Requirement
Reproduce the material in full, exactly as written.

Supplied data
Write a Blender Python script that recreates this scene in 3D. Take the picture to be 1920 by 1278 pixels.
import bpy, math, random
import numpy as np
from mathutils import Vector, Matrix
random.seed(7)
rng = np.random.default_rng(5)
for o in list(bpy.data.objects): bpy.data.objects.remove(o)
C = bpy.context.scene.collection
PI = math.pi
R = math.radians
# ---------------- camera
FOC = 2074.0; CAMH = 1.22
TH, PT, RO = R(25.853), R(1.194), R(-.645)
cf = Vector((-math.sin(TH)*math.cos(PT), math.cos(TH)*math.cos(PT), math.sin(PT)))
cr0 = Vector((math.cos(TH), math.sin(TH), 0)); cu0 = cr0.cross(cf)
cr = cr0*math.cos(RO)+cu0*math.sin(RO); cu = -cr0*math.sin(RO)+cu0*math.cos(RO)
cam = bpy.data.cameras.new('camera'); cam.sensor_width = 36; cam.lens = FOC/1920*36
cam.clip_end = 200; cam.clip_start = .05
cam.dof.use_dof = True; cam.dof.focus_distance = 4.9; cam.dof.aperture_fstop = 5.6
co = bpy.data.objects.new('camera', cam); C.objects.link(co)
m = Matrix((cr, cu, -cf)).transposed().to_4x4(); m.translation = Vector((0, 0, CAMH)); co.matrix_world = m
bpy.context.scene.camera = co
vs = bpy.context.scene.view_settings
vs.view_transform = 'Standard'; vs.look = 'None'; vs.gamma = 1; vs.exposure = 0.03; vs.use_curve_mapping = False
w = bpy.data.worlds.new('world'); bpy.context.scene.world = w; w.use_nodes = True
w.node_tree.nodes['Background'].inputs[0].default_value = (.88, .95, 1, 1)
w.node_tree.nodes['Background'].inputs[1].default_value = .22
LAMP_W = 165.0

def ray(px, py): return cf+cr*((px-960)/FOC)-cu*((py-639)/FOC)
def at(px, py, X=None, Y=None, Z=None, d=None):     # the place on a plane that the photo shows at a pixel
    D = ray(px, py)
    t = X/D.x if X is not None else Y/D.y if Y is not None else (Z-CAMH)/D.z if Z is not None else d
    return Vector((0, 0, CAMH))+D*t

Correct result
Write a Blender Python script that recreates this scene in 3D. Take the picture to be 1920 by 1278 pixels.
import bpy, math, random
import numpy as np
from mathutils import Vector, Matrix
random.seed(7)
rng = np.random.default_rng(5)
for o in list(bpy.data.objects): bpy.data.objects.remove(o)
C = bpy.context.scene.collection
PI = math.pi
R = math.radians
# ---------------- camera
FOC = 2074.0; CAMH = 1.22
TH, PT, RO = R(25.853), R(1.194), R(-.645)
cf = Vector((-math.sin(TH)*math.cos(PT), math.cos(TH)*math.cos(PT), math.sin(PT)))
cr0 = Vector((math.cos(TH), math.sin(TH), 0)); cu0 = cr0.cross(cf)
cr = cr0*math.cos(RO)+cu0*math.sin(RO); cu = -cr0*math.sin(RO)+cu0*math.cos(RO)
cam = bpy.data.cameras.new('camera'); cam.sensor_width = 36; cam.lens = FOC/1920*36
cam.clip_end = 200; cam.clip_start = .05
cam.dof.use_dof = True; cam.dof.focus_distance = 4.9; cam.dof.aperture_fstop = 5.6
co = bpy.data.objects.new('camera', cam); C.objects.link(co)
m = Matrix((cr, cu, -cf)).transposed().to_4x4(); m.translation = Vector((0, 0, CAMH)); co.matrix_world = m
bpy.context.scene.camera = co
vs = bpy.context.scene.view_settings
vs.view_transform = 'Standard'; vs.look = 'None'; vs.gamma = 1; vs.exposure = 0.03; vs.use_curve_mapping = False
w = bpy.data.worlds.new('world'); bpy.context.scene.world = w; w.use_nodes = True
w.node_tree.nodes['Background'].inputs[0].default_value = (.88, .95, 1, 1)
w.node_tree.nodes['Background'].inputs[1].default_value = .22
LAMP_W = 165.0

def ray(px, py): return cf+cr*((px-960)/FOC)-cu*((py-639)/FOC)
def at(px, py, X=None, Y=None, Z=None, d=None):     # the place on a plane that the photo shows at a pixel
    D = ray(px, py)
    t = X/D.x if X is not None else Y/D.y if Y is not None else (Z-CAMH)/D.z if Z is not None else d
    return Vector((0, 0, CAMH))+D*t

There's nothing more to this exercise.